Gedichte für den Weihnachtsmann
Die kleinen Wirbelwinde freuten sich riesig, als nach ihrer Aufführung ein Mann mit weißem Bart und rotem Mantel auftauchte. Allerdings hätte es beinahe Streit gegeben, als der Ankömmling fragte: "Wisst ihr denn, wer ich bin?" "Der Weihnachtsmann!", rief die eine Hälfte. "Der Nikolaus!", brüllte die andere. Wie die theologische Grundsatzdiskussion ausging, habe ich in dem Trubel nicht recht mitbekommen, jedenfalls wollte der Geschenkebringer vor dem Auspacken noch ein Gedicht hören. Die kleine Maren war als erste dran. "Sonne, Sonne ...", sagte sie zur allgemeinen Überraschung und verstummte dann. Okay, das war vielleicht nicht besonders lang, der Germanist in mir musste dem Mädchen allerdings bescheinigen, dass es sich bei "Sonne-Sonne" immerhin um einen stepputat-konformen "identischen Reim" handelte. Ob denn jemand ein längeres Gedicht wüsste?, frug der Rotberockte. Da kam er bei dem pfiffigen Kilian genau an die richtige Adresse. Der Junge rückte seine runde Brille gerade, warf sich in die Brust und verkündete: "Sonne, Mond und Sterne." Als das dritte Kind erneut sagte "Sonne, Sonne", gab der Weihnachtsmann auf und öffnete seinen Sack, der voller Schoko-Nikoläuse war.
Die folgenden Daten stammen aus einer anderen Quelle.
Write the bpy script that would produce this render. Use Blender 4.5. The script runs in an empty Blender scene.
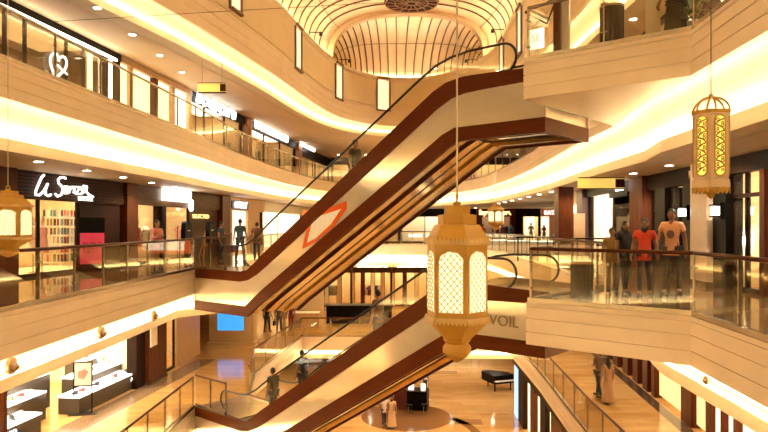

Die kleinen Wirbelwinde waren begeistert.
An Darbietungen muss ich jetzt unbedingt noch Ruth Wiesner erwähnen, die den Weihnachtsklassiker vom fehlenden Lametta vortrug, und Claudia Maaß mit ihrer Weihnachtsgeschichte.
Ihr seht, es war ganz schön viel los, an diesem Nachmittag. Und als ich abends wieder nach Hause wollte, war mein Micra mit einer weißen Schneedecke zugedeckt, genau wie "Eins", "Zwei", "drei", "Vier" und "Fünf" im Weihnachtsschnee-Märchen.